Zechariah, in the vision we read as the Haftara for the first day, puts this precisely. He says that in the End of Days, “The Lord shall be King over all the earth; on that day the Lord shall be One and His name One” (1:49), meaning that all the nations will recognize the sovereignty of a single transcendent God. Yet at the same time Zechariah envisages the nations participating only in Sukkot, the most universal of the festivals, and the one in which they have the greatest interest since they all need rain. He does not envisage their becoming Jews, accepting the “yoke of the commands,” all 613 of them. He does not speak of their conversion. The practical outcome of this dual theology – the universality of God and the particularity of Torah – is that we are commanded to be true to our faith, and a blessing to others, regardless of their faith. That is the way of Abraham.
Shemini Atzeret reminds us of the intimacy Jews have always felt in the presence of God. The cathedrals of Europe convey a sense of the vastness of God and the smallness of humankind. The small synagogues of Tzefat, where Isaac Luria and Joseph Karo prayed, convey a sense of the closeness of God and the greatness of humankind. Jews, except when they sought to imitate the gentiles, did not build cathedrals. Even the Temple reached its greatest architectural grandeur under Herod, a man better known for his political ruthlessness than his spiritual sensibilities.
So, when all the universality of Judaism has been expressed, there remains something that cannot be universalized: that sense of intimacy with and closeness to God that we feel on Shemini Atzeret, when all the other guests have left. Shemini Atzeret is chamber music, not a symphony. It is quiet time with God. We are reluctant to leave, and we dare to think that He is reluctant to see us go. Justice is universal, love is particular. There are some things we share because we are human. But there are other things, constitutive of our identity, that are uniquely ours – most importantly our relationships to those who form our family. On Sukkot we are among strangers and friends. On Shemini Atzeret we are with family.
When the Temple stood, it was as if God had said to His people: Stop. Pause. Stand in My courtyard, in Jerusalem the holy city, and feel My presence in the quiet of the day, the still blue sky, and the breeze gently rustling the trees.

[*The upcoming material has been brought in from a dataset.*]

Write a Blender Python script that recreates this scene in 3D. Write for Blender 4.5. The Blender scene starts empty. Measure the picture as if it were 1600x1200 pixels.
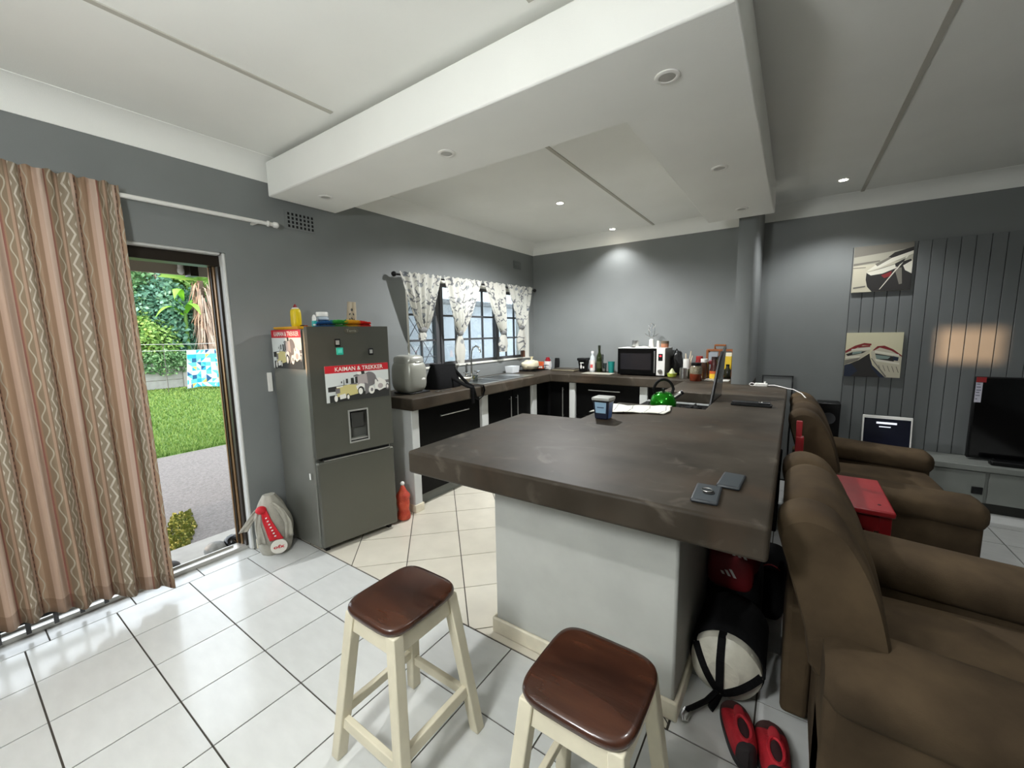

And even though the Temple has not been rebuilt, and Israel remains surrounded by enemies, and all we have of the Temple Mount is a wall, the most abstract of all religious symbols, yet still today in Jerusalem you can feel the Divine Presence as nowhere else on earth, a presence that does not have to be announced with clarions, robes and rituals, and we know that though God is God of all the world, to us He is also father, husband, neighbor, shepherd, king, and we are His children, and this is our private time together, breathing each other’s being, blessed by the gift of being present to one another.